The article, while detailing Chan’s accomplishments, also provides further insight into how much Asian/Asia-American, particularly Chinese-American culture, values success.
That Priscilla Chan’s accomplishments both academic and personal, her marriage to Zuckerberg, land her as the poster child embodying the dream every Tiger Mother holds for her daughter elucidates one aspect of how Asian culture identifies with American culture.
The goal of Tiger Mothers can be described and summed as no less than the Asian take on the American dream.
Where as European Americans focus on success that one achieves for her or himself, Asians and Asian-Americans extend this phenomena to include their children.
As an African American raised in North Carolina during the 1960’s and who towards the end of that decade, and with my African American counterparts, experienced social integration, I can relate to the need to make your parents proud.
The assassination of Dr. Martin Luther King, Jr. in 1968 left our parents stunned, saddened and dismayed. Anything less signified that his living and death had occurred achieved nothing.
Many middle class African Americans felt Dr. King’s assassination left a debt that only they could repay through pushing us, their children, to seek success in all we do. We received heavy emphasis on education and academic achievement with a push towards establishing our own families to continue the tradition that had nurtured us.
When I examine the goals of the various groups of immigrants who work to make a America their home wherein they establish a thriving livelihood and successful life, I am reminded of all that my, and my husband’s parents along with those of our colleagues and counterparts encouraged and demanded of us.
I do not always agree with the extremism of achievement at any cost that often accompanies the demands of “Tiger Moms.” Yet I am equally, if not more so, offended by the sense of entitlement that accompanies the American thought processes and belief systems of so many who were born and raised here.
Defining one’s self and establishing your purpose on what you do and how much money that yields proves risky business, if not out right psychological suicide. Life offers many difficulties that rock and reel the best of us. Terrible and what seem and feel like insurmountable circumstances affect good people every day.
Basing one’s ability to survive or that of our children on what or who we become and the work we do sets us up for inevitable failure. No person’s life holds a perfectly straight road.
Many of those high achieving couples who began their marriages along with mine with my husband have left their pledges and abandoned their vows to one another and sought comfort elsewhere.

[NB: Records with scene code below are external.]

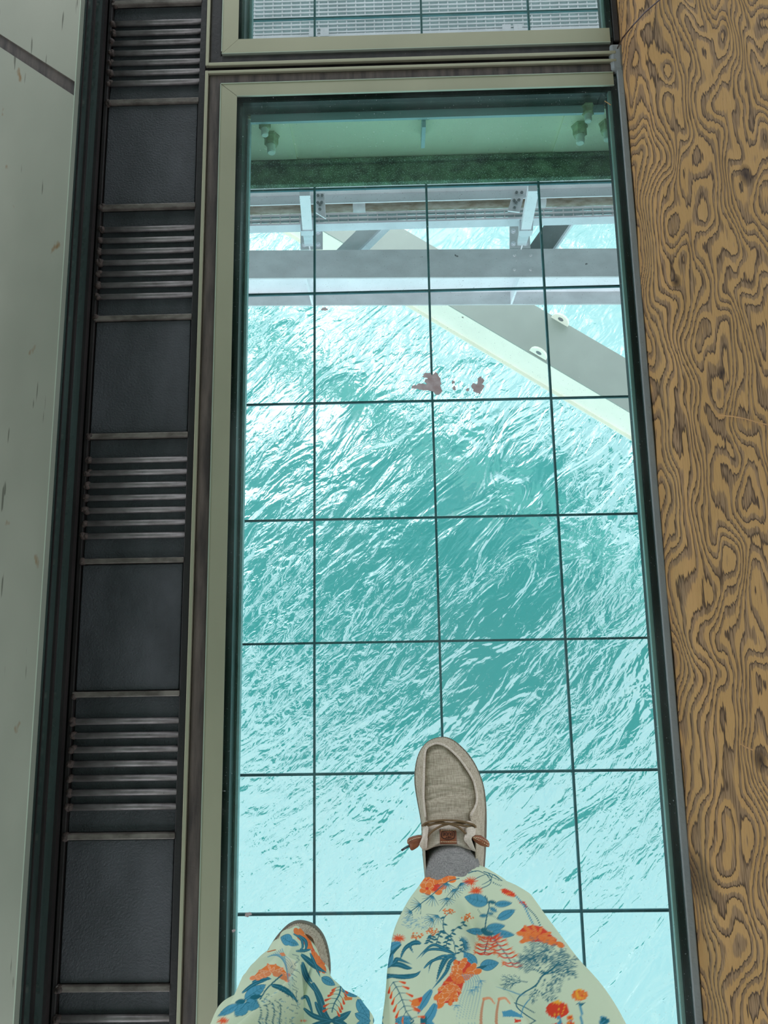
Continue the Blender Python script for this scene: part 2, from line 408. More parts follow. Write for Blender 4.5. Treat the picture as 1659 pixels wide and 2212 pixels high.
# ------------------------------------------------------------------ ribbed rail with rods and rubber plates
rail = thing('ribbed_rail', (-0.28, -0.4, -0.02), 'dark ribbed rail of painted rods and rubber plates beside the glass floor', 'rail')
b = MB().box(-0.3865, -0.1885, -1.9, 1.35, -0.021, -0.012)
b.build('tray', M['recess'], rail)
b = MB().box(-0.3865, -0.3795, -1.9, 1.35, -0.012, -0.002, 0.001)
b.build('tray_lip', M['recess'], rail)
MB().box(-0.201, -0.1885, -1.9, 1.35, -0.012, -0.002, 0.0015).build('tray_lip', M['recess'], rail)
S0, PITCH = 0.0719, 0.22425
def rod(y, flat):
    r = 0.0052
    if flat:
        o = MB().box(-0.381, -0.200, y - 0.0046, y + 0.0046, -0.010, 0.0005, 0.0015).build('flat_bar', M['rod_flat'], rail)
    else:
        o = MB().tube([(-0.381, y, -0.006), (-0.2, y, -0.006)], r, 12).build('rod', M['rod'], rail, True)
    wv = MB()
    for k in range(5):
        c0 = Vector((-0.377 + random.uniform(-.003, .003), y + random.uniform(-.003, .003), -0.004 + random.uniform(-.002, .002)))
        rr = random.uniform(0.0045, 0.0065)
        wv.lathe([(0.0005, -rr), (rr * .7, -rr * .7), (rr, 0), (rr * .7, rr * .7), (0.0005, rr)], Matrix.Translation(c0), 8)
    wv.build('weld', M['weld'], o, True)
for k in range(-8, 6):
    yk = S0 + k * PITCH
    if yk > 1.3 or yk < -1.85: continue
    rod(yk, True)
    y1 = yk + PITCH
    # gaps alternate: k even (above S0) is a plate
    if k % 2 == 0:
        if y1 < 1.35:
            MB().box(-0.3775, -0.2025, yk + 0.0055, y1 - 0.0055, -0.012, -0.005, 0.002).build('rubber_plate', M['rubber'], rail)
    else:
        gap = (PITCH - 6 * 0.0226) / 2
        for q in range(7):
            yy = yk + gap + q * 0.0226
            if -1.85 < yy < 1.0: rod(yy, False)
        MB().box(-0.3775, -0.2025, yk + 0.0055, y1 - 0.0055, -0.012, -0.0098, 0.0).build('rubber_plate', M['rubber'], rail)

# ------------------------------------------------------------------ glass floor panels
XR = 0.603
def panel(y0, y1, label, far):
    """y0 near end, y1 far end of the opening"""
    t = thing('glass_floor_panel', (0.23, (y0 + y1) / 2, -0.02), label, 'glass floor')
    gx0, gx1 = -0.156, -0.1245     # flat bar on the left
    bw = 0.0275
    # mitred bars
    z = 0.002
    L0 = [Vector((gx0, y1 + bw, z)), Vector((gx1, y1, z)), Vector((gx1, y0, z)), Vector((gx0, y0 - bw * 1.145, z))]
    MB().prism(L0, 0.0018).build('frame_bar', M['frame_metal'], t)
    MB().prism([Vector((gx0 + .0006, y1 + bw + .0003, z)), Vector((XR, y1 + bw + .0003, z)), Vector((XR, y1 + .0003, z)), Vector((gx1 + .0006, y1 + .0003, z))], 0.0018).build('frame_bar', M['frame_metal'], t)
    MB().prism([Vector((gx1 + .0006, y0, z)), Vector((XR, y0, z)), Vector((XR, y0 - bw * 1.145, z)), Vector((gx0 + .0006, y0 - bw * 1.145, z))], 0.0018).build('frame_bar', M['frame_metal'], t)
    # sealant groove and outer lip
    lx0, lx1 = -0.1875, -0.1815
    yo1 = y1 + bw + 0.024; yo0 = y0 - bw * 1.145 - 0.0205
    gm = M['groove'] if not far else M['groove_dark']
    g = MB()
    def bead(x0, x1, ya, yb, zt=-0.001):
        g.box(x0, x1, ya, yb, -0.022, zt, 0.004, seg=3)
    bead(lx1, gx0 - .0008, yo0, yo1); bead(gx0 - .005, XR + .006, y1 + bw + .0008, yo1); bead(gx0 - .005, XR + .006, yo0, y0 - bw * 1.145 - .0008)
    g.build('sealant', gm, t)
    l = MB(); l.box(lx0, lx1, yo0 - .006, yo1 + .006, -0.004, 0.0035, 0.0008)
    l.box(lx1, XR + .008, yo1, yo1 + .0055, -0.004, 0.0035, 0.0008); l.box(lx1, XR + .008, yo0 - .0065, yo0, -0.004, 0.0035, 0.0008)
    l.build('outer_lip', M['frame_metal'], t)
    # thin bright edge next to the bars
    e = MB(); e.box(gx0 - .0012, gx0 + .0004, y0 - bw, y1 + bw, -.004, .0032); e.box(gx0, XR, y1 + bw, y1 + bw + .0014, -.004, .0032)
    e.box(gx1, XR, y1 - .0008, y1 + .0006, .0001, .0032); e.box(gx0, XR, y0 - bw * 1.145 - .0014, y0 - bw * 1.145, -.004, .0032)
    e.build('bright_edge', M['edge_metal'], t)
    # rebate below the glass
    r = MB(); r.box(gx1 - .035, -0.1165, y0, y1 + .001, -0.05, -0.014, 0.001)
    r.build('gasket', M['gasket'], t)
    r = MB(); r.box(gx1 - .014, -0.1145, y0, y1, -0.06, -0.046, 0.001)
    r.build('rebate', M['gasket_green'], t)
    MB().box(-0.1142, -0.109, y0, y1 - .01, -0.062, -0.048, 0.0008).build('inner_lip', M['ledge'], t)
    # far wall of the rebate and pale angle
    r = MB(); r.box(gx1 - .01, XR + .004, y1 + .0005, y1 + .05, -0.048, -0.0125); r.box(gx1 - .01, XR - .006, y1 - .0015, y1 + .0005, -0.02, -0.014)
    r.box(gx1 - .01, XR - .006, y1 + .004, y1 + .009, -0.048, -0.0125)
    r.build('gasket', M['gasket'], t)
    if not far:
        MB().prism([Vector((-0.1085, y1 - 0.0155, -.05)), Vector((XR - .004, y1 - 0.0155, -.05)), Vector((XR - .004, y1 + .012, -.05)), Vector((-0.1085, y1 + .012, -.05))], 0.006).build('support_angle', M['ledge'], t)
    r = MB(); r.box(gx1 - .01, XR - .006, y0 - .012, y0, -0.06, -0.012); r.build('gasket', M['gasket'], t)
    # right side: pale edge strip and black seal
    MB().box(0.5955, 0.6015, y0, y1, -0.020, -0.0125).build('glass_edge_strip', M['pale_edge'], t)
    MB().box(0.6016, 0.6105, y0 - .03, y1 + .03, -0.05, -0.006).build('rubber_seal', M['black_gap'], t)
    MB().box(gx1 - .02, 0.6085, y0 - .02, y1 + .02, -0.012, 0.0).build('pane', M['glass'], t)
    return t
near = panel(-1.62, 0.2985, 'large glass floor panel under the shoes, with silvery bar frame and mud stains', False)
far = panel(0.4255, 1.60, 'glass floor panel at the top, above the metal grating walkway', True)

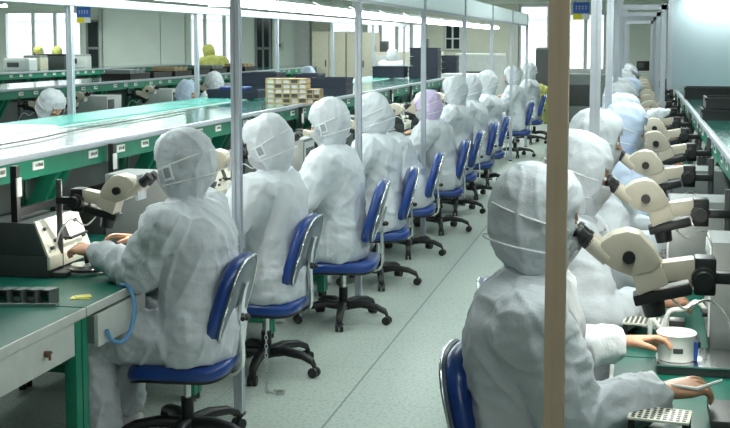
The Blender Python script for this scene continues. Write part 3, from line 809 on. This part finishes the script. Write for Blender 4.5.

Over the three decades of my marriage I have come to see that that the life of a marriage much like that of an individual requires strength to persevere–a staying power that in the face of discontent, fear and upheaval leveled by life and its myriad misgivings proves truth of what Gail Tsukiyama’s character, Sachi, in The Samurai’s Garden, states, “ … it takes courage to live … ,” a quality not always conveyed through how much we accomplish, rather an internal ability to endure despite the embarrassments and humiliations life often bestows at will.
A life without responsibilities is a life without compass and meaning.
We are defined by those who love us and how we love them back.
What does one do?
Chop wood; carry water.
The Buddhist say reminds me of the importance of balance and seeking to live a life where we attend to our inner most passions of creativity that bring one close to her or himself along with working to assist others in developing their dreams and desires.
Quoheleth of the Old Testament urges the reader to remain mindful that our the work that constitutes our livelihood and yields the finances upon which we live also undergirds our spiritual development or the lack thereof.
Marriage constitutes work of its own, one that requires our daily attention and attentiveness, at truth to which the high numbers of broken and abandoned marriages in the United States attest.
I hope and pray that along with their external achievements that Priscilla and Mark life grants them the strength and endurance to accomplish much in the internal areas of their lives, and that of their marriage as well.